Iscrivendosi a Woofun, infatti, è possibile inviare un woo a una persona che piace senza che questa sappia chi è il corteggiatore. Solo in caso questo timido tentativo corrisponda a un reciproco interesse allora i due ragazzi scopriranno di essere sempre stati interessati l’uno all’altro e così sarà più facile sciogliere il ghiaccio.
Quel che sembra interessante di questa applicazione – che stando ai commenti nei forum e su Facebook avrà un boom di iscrizioni, se non altro per sperimentare – è che lavora in forma complementare e in grande anticipo sul Graph Search di Facebook. La sfida sta tutta qui: molte applicazioni di terze parti sul social dedicate agli appuntamenti, agli incontri, verranno spazzate via dagli strumenti fai da te del nuovo motore interno presentato a gennaio (e ancora in beta). Woofun, invece, in qualche modo si ritaglia l’unico spazio rimasto, quello di chi fatica a fare il primo passo.
Il Graph Search permetterà di individuare con maggiore precisione una persona per comunanza di abitudini, interessi, passioni – sempre facendo i conti con il setting della privacy di ogni utente, si intende – oppure di seguire le attività di una persona che già interessa imparando dalle sue applicazioni (pensiamo a Spotify, oppure a FourSquare) ciò che le piace facendosi trovare pronti al momento opportuno. Tutto questo, però, ha bisogno di una persona intraprendente. Così come tutti i programmi e i siti di incontri online: ci vuole una forte motivazione e si deve essere disposti a inserire molte informazioni personali.

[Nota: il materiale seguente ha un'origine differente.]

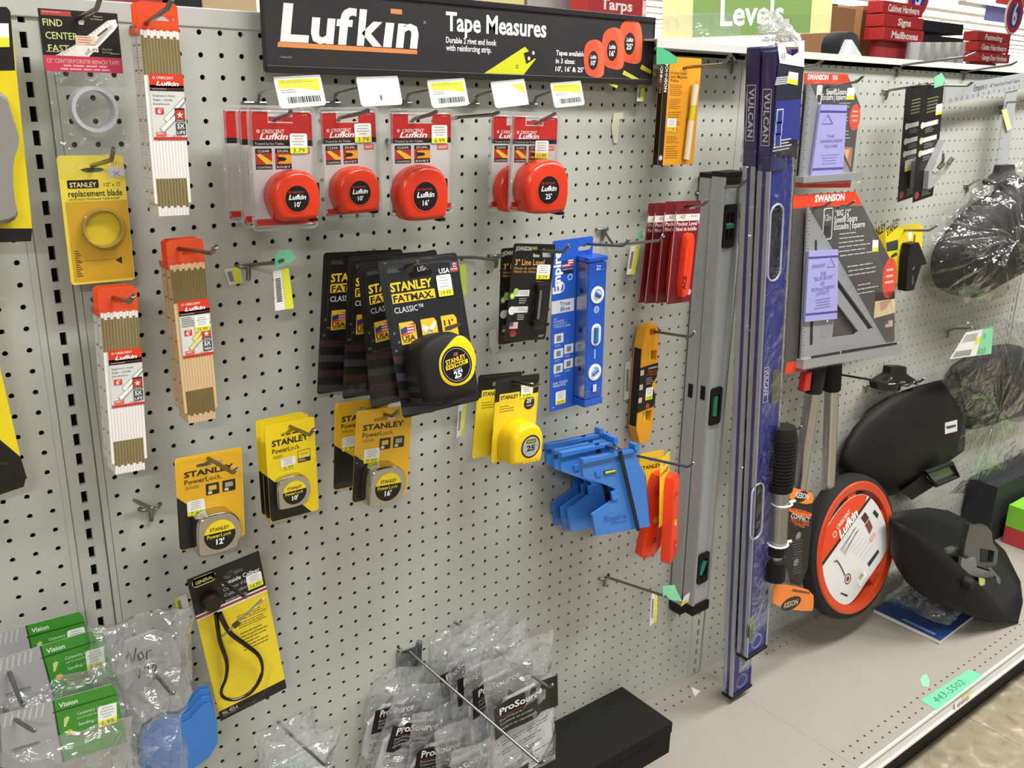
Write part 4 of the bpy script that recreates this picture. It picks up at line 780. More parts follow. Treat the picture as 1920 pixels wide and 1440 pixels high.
X0, X1 = .60*w, 1.06*w; Z1, Z0 = -.10*h, -.985*h; T = -1.15
q = M(); q.box(X0, X1, T, -.05, Z0+.55, Z1-.35, 'g:1d52b8'); b = q.build('level_body', c.root, bevel=.05)
q = M(); q.box(X0-.02, X0+.05, T+.06, -.1, Z0+.7, Z1-.4, 'm:b2b4ba'); q.build('edge_rail', c.root, bevel=.02)
for zz in (.22, .48, .74):
    q = M(); q.flat(circ(0, 0, .17, 16), 0, 'r:2a3244'); o = q.build('magnet', c.root); o.rotation_euler = (0, 0, -math.pi/2); o.location = ((X0-.03)*IN, (T*.5)*IN, (Z1+(Z0-Z1)*zz)*IN)
for zz, hh, nm in ((Z1, -.85, 'end_sleeve'), (Z0+.3, .85, 'end_sleeve')):
    q = M(); a, b2 = sorted((zz, zz+hh)); q.box(X0-.08, X1+.1, T-.08, -.04, a, b2, 'clear'); q.build(nm, c.root, bevel=.04)
q = M(); q.box(X0-.03, X1+.05, T-.03, -.04, Z0+.02, Z0+.5, 'g:1d58c4'); q.box(X0-.03, X1+.05, T-.03, -.04, Z1-.28, Z1+.02, 'g:1d58c4'); q.build('card_fold', c.root, bevel=.05)
for zz, kind in ((.265, 0), (.53, 1), (.785, 2)):
    X, Z = (X0+X1)/2+.02, Z1+(Z0-Z1)*zz+.2; q = M()
    if kind == 1:
        o = rrect(X-.40, X+.40, Z-.72, Z+.72, .38, 6); q.puff(o, [(1, T), (1, T-.05), (.84, T-.06)], 'g:e9edf2', 'g:c9d3dc'); q.tube([(X-.05, T-.08, Z-.5), (X-.05, T-.08, Z+.5)], .17, 'g:2f77b8', 10); 
    else:
        q.lathe([(.55, 0), (.55, -.05), (.38, -.07), (.37, -.01), (.0, -.01)], X, Z, 'g:e9edf2', 32, T); q.tube([(X-.2, T-.06, Z+.12*(1-kind)), (X+.2, T-.06, Z-.12*(1-kind))], .14, 'g:2c6fb0', 10)
    q.build('vial', c.root, smooth=True, ang=40)
q = M(1, 1); y = T-.012; X = (X0+X1)/2; q.text('True', X, -(Z1-.62), .14, y-.07, 'f0f4fa', 'C'); q.text('Blue', X, -(Z1-.80), .14, y-.07, 'f0f4fa', 'C'); q.lathe([(.22, 0), (.18, 0)], X, Z1-3.35, 'dce6f4', 20, y); q.lathe([(.12, 0), (.08, 0)], X, Z1-3.35, 'dce6f4', 16, y)
q.rect(X-.05, X+.03, -(Z1-5.95), -(Z1-6.6), y, 'b8ccec'); q.rect(X-.14, X+.16, -(Z0+1.0), -(Z0+1.5), y-.07, 'c8d4ea'); q.build('printed_marks', c.root)
peg_hook('long double-bent wire hook above the blue torpedo level', *z3(900, 420, (600, 112)), 2.6, *z3(900, 420, (805, 122), (840, 92)), 5.0, root=(20.5, 39.95))
peg_hook('wire hook holding the red pocket level cards', *z3(1280, 300, (15, 262)), 4.3, *z3(1280, 300, (115, 252), (138, 230)), 6.0, rpx=(1243, 392))
peg_hook('short wire hook with T-shaped clip left of the red pocket levels', *z3(900, 420, (750, 118)), .5, *z3(900, 420, (1010, 95), (1030, 65)), 6.6, root=(24.5, 40.95))
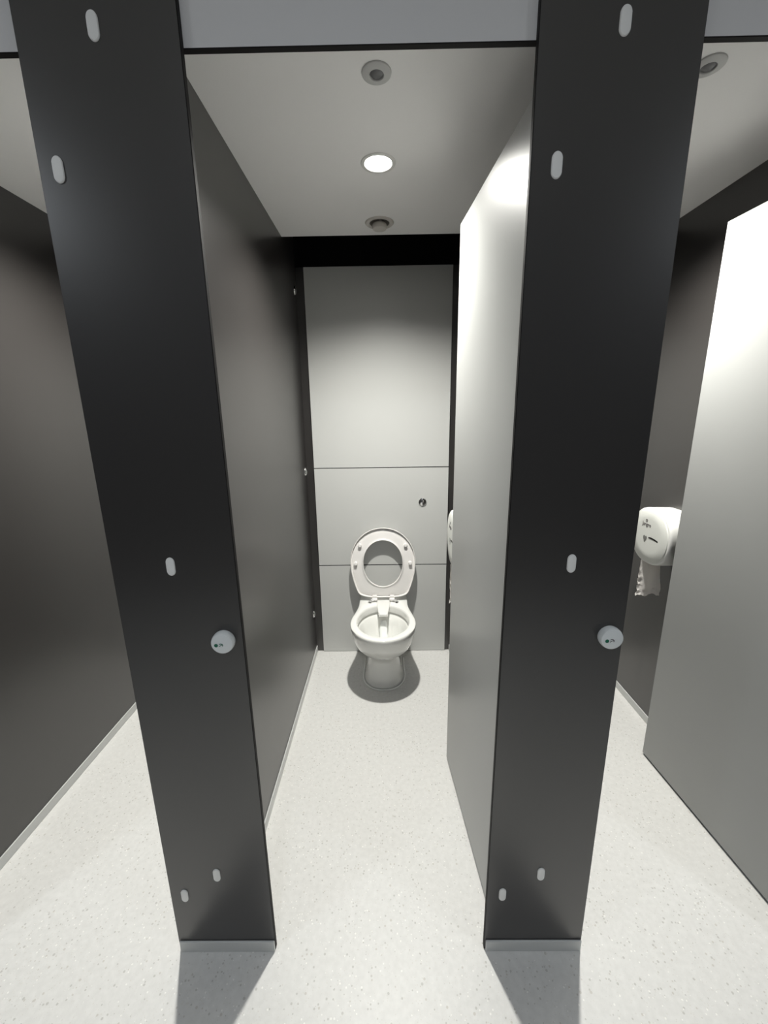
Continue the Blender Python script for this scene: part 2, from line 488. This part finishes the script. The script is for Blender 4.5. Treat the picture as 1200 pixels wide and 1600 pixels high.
# flush outlet: tapered tongue over the back of the bowl
bm = bmesh.new()
sec = [(1.432, .0405, .4035, .395), (1.385, .0400, .4035, .372), (1.355, .0370, .4025, .350), (1.30, .0300, .4000, .362), (1.268, .0245, .3965, .376), (1.262, .0215, .394, .382)]
R = []
for y, w, zt, zb in sec:
    wb_ = w*.86
    R.append([(TX-w, y, zt-.003), (TX-w+.004, y, zt), (TX+w-.004, y, zt), (TX+w, y, zt-.003), (TX+wb_, y-.001, zb), (TX-wb_, y-.001, zb)])
loft(bm, R, True, True)
obj('flush_outlet', bm, CERAM, toilet, True, 25)
# trickle of water running down the bowl below the outlet
bm = bmesh.new(); rnd = random.Random(8); rr = []
P0 = [(1.300, .338), (1.290, .315), (1.282, .290), (1.272, .265), (1.262, .240), (1.250, .218), (1.235, .205), (1.215, .2015), (1.19, .2005)]
for i, (y, z) in enumerate(P0):
    w = (.014, .020, .024, .020, .026, .021, .027, .021, .005)[i]
    h = (.004, .006, .007, .005, .008, .006, .007, .005, .002)[i]
    r = []
    for j in range(14):
        a = 2*pi*j/14; k = 1+.18*rnd.uniform(-1, 1)
        r.append((TX+w*k*cos(a), y-h*k*sin(a)*(1 if i < 6 else .3), z+h*k*sin(a)*(.4 if i < 6 else 1)))
    rr.append(r)
loft(bm, rr, True, True)
o = obj('water_trickle', bm, TRICK, toilet, True, 80)
# sealant line round the foot
bm = bmesh.new()
half = [p for p in pan_ring(.002, 1.128, .1215, 1.27, .118, 1.35, yb=1.47, e=2.2)]
path = half[:NF//2+NS]
pts = [Vector(p) for p in ([(2*TX-p[0], p[1], p[2]) for p in path[1:]][::-1]+path)]
rr = []
for i, p in enumerate(pts):
    d = (pts[min(i+1, len(pts)-1)]-pts[max(i-1, 0)]).normalized(); nrm = Vector((d.y, -d.x, 0))
    rr.append([tuple(p+nrm*.0048*cos(a)+Vector((0, 0, max(.0005-.002, .0060*sin(a)))))for a in [2*pi*j/8 for j in range(8)]])
loft(bm, rr, True, True)
obj('sealant_bead', bm, SEAL, toilet, True)

# raised seat: ring lying in a plane that leans back a little
SB = Vector((TX, 1.4200, .418)); top_y = 1.474
lean = math.atan2(top_y-SB.y, .845-SB.z)
UP = Vector((0, sin(lean), cos(lean))); OUT = Vector((0, cos(lean), -sin(lean)))   # OUT points to the wall
def seat_pt(x, v, n): return tuple(SB+Vector((x, 0, 0))+UP*v+OUT*n)
NSEAT = 96
def outer_xy(th):
    # th measured from +x; egg-shaped outline with a flat narrow hinge end
    c, s = cos(th), sin(th)
    cv = .222
    if s >= 0:
        e = 2.05
        r = (abs(c/.195)**e+abs(s/.208)**e)**(-1/e)
        return r*c, cv+r*s
    # lower part: walk down the side polyline
    tab = [(0.0, .195), (.06, .190), (.11, .1785), (.15, .166), (.185, .152), (.200, .138), (.2085, .112), (.214, .085), (.2155, .06), (.2155, 0)]
    dirv = (c, s)
    best = None
    for (d0, w0), (d1, w1) in zip(tab, tab[1:]):
        # segment (w,-d) ; solve ray
        x0, y0, x1, y1 = w0, -d0, w1, -d1
        cc = abs(c)
        den = cc*(y1-y0)-s*(x1-x0)
        if abs(den) < 1e-9: continue
        u = (s*x0-cc*y0)/den
        if -1e-6 <= u <= 1+1e-6:
            xx = x0+(x1-x0)*u; yy = y0+(y1-y0)*u
            best = (xx if c >= 0 else -xx, cv+yy)
            break
    return best if best else (0, cv-.2155)
def inner_xy(th):
    c, s = cos(th), sin(th)
    e = 2.05
    a = .117; b_ = .141
    r = (abs(c/a)**e+abs(s/b_)**e)**(-1/e)
    return r*c, .2135+r*s
prof = [(0, .012), (0, .002), (.015, -.001), (.045, -.001), (.06, .002), (.075, .016), (.12, .0165), (.135, .0125), (.16, .0115), (.50, .0095), (.80, .006), (.92, .0045), (.95, .001), (.975, 0), (1.0, .002), (1.01, .012), (.97, .020), (.80, .0255), (.45, .0285), (.12, .0245), (.03, .020)]
rings = []
for s, n in prof:
    r = []
    for i in range(NSEAT):
        th = 2*pi*(i+.5)/NSEAT
        ox, oy = outer_xy(th); ix_, iy = inner_xy(th)
        # recess lip of even width
        dd = sqrt((ox-ix_)**2+(oy-iy)**2)
        k = s if s > .12 else s*.075/max(dd, .03)
        r.append(seat_pt(ox+(ix_-ox)*k, oy+(iy-oy)*k, n))
    rings.append(r)
rings.append(rings[0])
bm = bmesh.new(); R = loft(bm, rings)
bmesh.ops.remove_doubles(bm, verts=bm.verts, dist=1e-6)
seat = obj('seat', bm, PLAST, toilet, True, 60)
seat['label'] = 'white plastic toilet seat ring, raised, underside showing'
def frame(x, v, n):
    M = Matrix((( 1, 0, 0), (0, 0, 0), (0, 0, 0))).to_4x4()
    X = Vector((1, 0, 0)); Z = -OUT; Y = Z.cross(X)
    M = Matrix((X, Y, Z)).transposed().to_4x4()
    return Matrix.Translation(seat_pt(x, v, n)) @ M
for bx, bv in ((-.136, .325), (.136, .325), (-.163, .216), (.163, .216)):
    bm = lathe(bmesh.new(), [(.0105, 0), (.0105, .017), (.0092, .0200), (.004, .021), (0, .021)], 24, frame(bx, bv, .0118))
    o = obj('buffer', bm, PLAST, seat, True)
# hinge lugs and bar under the seat
for s in (-1, 1):
    bm = bmesh.new()
    lathe(bm, [(0, -.016), (.008, -.016), (.009, -.014), (.009, .014), (.008, .016), (0, .016)], 24,
          Matrix.Translation((TX+s*.052, 1.4135, .4150)) @ Matrix.Rotation(pi/2, 4, 'Y'))
    bxv = box(bmesh.new(), TX+s*.052-.013, TX+s*.052+.013, 1.412, 1.432, .412, .438, bev=.003)
    me = bpy.data.meshes.new('t'); bxv.to_mesh(me); bxv.free(); bm.from_mesh(me); bpy.data.meshes.remove(me)
    obj('hinge_lug', bm, PLAST, seat, True)
    bm = lathe(bmesh.new(), [(0, .4005), (.0125, .4005), (.0125, .403), (.0085, .4055), (.0065, .412), (.0078, .417), (.006, .421), (0, .422)], 28,
               Matrix.Translation((TX+s*.080, 1.402, 0)))
    lathe(bm, [(0, -.012), (.0045, -.012), (.0045, .012), (0, .012)], 20, Matrix.Translation((TX+s*.070, 1.406, .4145)) @ Matrix.Rotation(pi/2, 4, 'Y'))
    o = obj('hinge_post', bm, CHROME, toilet, True); o['label'] = 'chrome seat hinge post'

# ------------------------------------------------------------------ roll dispensers
DY, DZ = .893, .957
def lerp(a, b, t): return a+(b-a)*t
def dispenser(wx, cy, cz, label):
    t = thing('roll_dispenser', label, 'toilet roll dispenser', (wx, cy, cz-.125))
    n = 64
    def prof(s, x, e, wy=.133, wz=.126):
        out = []
        for i in range(n):
            a = 2*pi*i/n
            cc, ss = cos(a), sin(a)
            r = (abs(cc)**e+abs(ss)**e)**(-1/e)
            out.append((x, cy+s*wy*r*cc, cz+s*wz*r*ss))
        return out
    bm = bmesh.new()
    loft(bm, [prof(1.0, wx-.0004, 2.9, .130, .121), prof(1.0, wx-.03, 2.8, .131, .122), prof(1.0, wx-.07, 2.55, .132, .124), prof(1.0, wx-.095, 2.35), prof(.995, wx-.101, 2.3), prof(.98, wx-.105, 2.25), prof(.955, wx-.1065, 2.25)], True, True)
    obj('dispenser_body', bm, WPLAST, t, True, 45)
    xf = wx-.1066
    bm = bmesh.new()
    loft(bm, [prof(.925, xf, 2.2), prof(.92, xf-.0025, 2.2), prof(.905, xf-.004, 2.2), prof(.6, xf-.0055, 2.1), prof(.2, xf-.006, 2), prof(.02, xf-.006, 2)], True, True)
    fc = obj('front_cover', bm, FACEP, t, True, 45)
    fx = xf-.0064
    # heart shaped level window
    bm = bmesh.new(); pts = []
    for i in range(40):
        a = 2*pi*i/40
        hx = sin(a)**3; hz = (13*cos(a)-5*cos(2*a)-2*cos(3*a)-cos(4*a))/16
        pts.append((hx, hz))
    wy, wz = .911+(cy-DY), cz-.015
    loft(bm, [[(fx+.002, wy+.0125*p[0], wz+.017*p[1]) for p in pts], [(fx-.0006, wy+.0125*p[0], wz+.017*p[1]) for p in pts]], True, True)
    w_ = obj('key_window', bm, SMOKE, fc); w_['label'] = 'grey heart-shaped window'
    # wavy slot
    bm = bmesh.new(); rr = []
    for i in range(25):
        q = i/24
        y = (cy-DY)+.889-.112*q; z = cz-.005-.004*q*q*(3-2*q)+.0018*sin(q*2*pi)
        h = .0034*sqrt(max(.08, 1-(2*q-1)**8))
        sag = .003*((y-cy)/.1)**2
        rr.append([(fx+.003+sag, y, z-h), (fx-.0006+sag, y, z-h), (fx-.0006+sag, y, z+h), (fx+.003+sag, y, z+h)])
    loft(bm, rr, True, True)
    s_ = obj('viewing_slot', bm, CORE, fc); s_['label'] = 'black wavy viewing slot'
    # maker's mark: a small ring and the word under it
    bm = lathe(bmesh.new(), [(.0035, 0), (.0065, 0), (.0065, .0008), (.0035, .0008), (.0035, 0)], 24,
               Matrix.Translation((fx+.0006, .914+(cy-DY), cz+.066)) @ Matrix.Rotation(-pi/2, 4, 'Y'))
    obj('emblem', bm, INK, fc)
    tx = bpy.data.curves.new('lettering', 'FONT'); tx.body = 'Jangro'; tx.size = .024; tx.align_x = 'CENTER'; tx.extrude = .0004
    to = bpy.data.objects.new('tmp', tx); COL.objects.link(to)
    bpy.context.view_layer.update()
    dg = bpy.context.evaluated_depsgraph_get()
    me = bpy.data.meshes.new_from_object(to.evaluated_get(dg))
    bpy.data.objects.remove(to)
    bm = bmesh.new(); bm.from_mesh(me); bpy.data.meshes.remove(me)
    # text plane faces -x, reads towards -y
    M = Matrix(((0, 0, -1, fx), (-1, 0, 0, .911+(cy-DY)), (0, 1, 0, cz+.042), (0, 0, 0, 1)))
    bmesh.ops.transform(bm, matrix=M, verts=bm.verts)
    obj('lettering', bm, INK, fc)
    return t
dispenser(PX[3]-TH, DY, DZ, 'white round-fronted roll dispenser on the far right partition, fully in view')
dispenser(PX[2]-TH, DY, DZ-.002, 'white roll dispenser peeking out behind the open middle door')
# paper hanging out
def paper(wx, cy, ztop, zbot, label):
    bm = bmesh.new(); rnd = random.Random(3)
    nx, nz = 16, 22; G = []
    for j in range(nz+1):
        row = []
        q = j/nz
        for i in range(nx+1):
            p = i/nx
            x = wx-.112+.088*p+.003*sin(q*9+1)*(q)
            z = lerp(ztop, zbot+.012*sin(p*11)*.5+.006*rnd.random()+.018*p, q)
            fold = max(0, 1-p/.25)
            y = cy+.052-.030*p*q+.004*sin(p*9+q*3)*q + fold*q*.006*sin(q*35)+ (.006*rnd.random() if (q > .86 or (p < .15 and q > .5)) else 0)
            row.append(bm.verts.new((x, y, z)))
        G.append(row)
    for j in range(nz):
        for i in range(nx):
            bm.faces.new((G[j][i], G[j][i+1], G[j+1][i+1], G[j+1][i]))
    bmesh.ops.solidify(bm, geom=bm.faces[:], thickness=.0006)
    o = obj('toilet_paper', bm, PAPER, None, True, 40)
    tag(o, label, 'toilet paper')
paper(PX[3]-TH, .866, .838, .655, 'crumpled end of toilet paper hanging from the far right dispenser')
paper(PX[2]-TH, .835, .838, .640, 'sliver of toilet paper below the dispenser behind the middle door')

# ------------------------------------------------------------------ lights out in the washroom
for i, (x, y, e) in enumerate(((-2.1, -1.35, 11), (2.1, -1.35, 11), (-.15, -1.6, 9))):
    ld = bpy.data.lights.new('washroom_lamp', 'AREA'); ld.shape = 'DISK'; ld.size = .26
    ld.energy = e; ld.color = (.88, .94, 1)
    lo = bpy.data.objects.new('washroom_lamp', ld); COL.objects.link(lo); lo.location = (x, y, 2.68)
    obj('light_diffuser', lathe(bmesh.new(), [(0, 2.685), (.12, 2.685), (.135, 2.69), (.135, 2.699)], 40, Matrix.Translation((x, y, 0))), ROOML, rc, True)

w = bpy.data.worlds.new('world'); scn.world = w; w.use_nodes = True
w.node_tree.nodes['Background'].inputs['Color'].default_value = (.5, .52, .55, 1)
w.node_tree.nodes['Background'].inputs['Strength'].default_value = .02

# ------------------------------------------------------------------ camera
pt, yw, rl, fpx = -.2363, -.0091, -.0143, 636.4175
fwd = Vector((sin(yw)*cos(pt), cos(yw)*cos(pt), sin(pt)))
right = Vector((cos(yw), -sin(yw), 0)); up = right.cross(fwd)
r2 = right*cos(rl)+up*sin(rl); u2 = -right*sin(rl)+up*cos(rl)
cd = bpy.data.cameras.new('camera'); cam = bpy.data.objects.new('camera', cd); COL.objects.link(cam)
M = Matrix((r2, u2, -fwd)).transposed().to_4x4(); M.translation = (-.0152, -.846, 1.5)
cam.matrix_world = M
cd.sensor_fit = 'VERTICAL'; cd.sensor_height = 24; cd.sensor_width = 18; cd.lens = fpx/1600*24
cd.clip_start = .01; cd.clip_end = 50
scn.camera = cam

for o in list(bpy.data.objects):
    if '_loc' in o: del o['_loc']
scn.view_settings.view_transform = 'Standard'; scn.view_settings.look = 'None'
scn.view_settings.gamma = 1; scn.view_settings.exposure = .13
scn.view_settings.use_curve_mapping = False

L’applicazione di questo liceale, invece, fa il contrario: si rivolge a coloro che il primo passo non si sentono di farlo e non vogliono inserire informazioni personali. Dopo il Graph Search, i timidi saranno gli unici a non trarre un vantaggio concreto dal nuovo strumento di Menlo Park. Così ecco la bontà dell’idea: la timidezza come elemento di comunicazione peculiare sul social, in cui si spera di essere ricambiati per una romantica combinazione astrale con una persona che già si conosce senza rischiare di fare una figuraccia in caso non sia affatto così.
Ma c’è un rovescio della medaglia: molti ragazzi hanno fatto notare che sottraendosi e puntando sul woo ricambiato, sarà gioco facile per i cyber bulli prendersi gioco dei sentimenti dei loro coetanei, spammando woo per pura crudeltà. Ma in fondo, questo è sempre accaduto. Anche al tempo delle mele.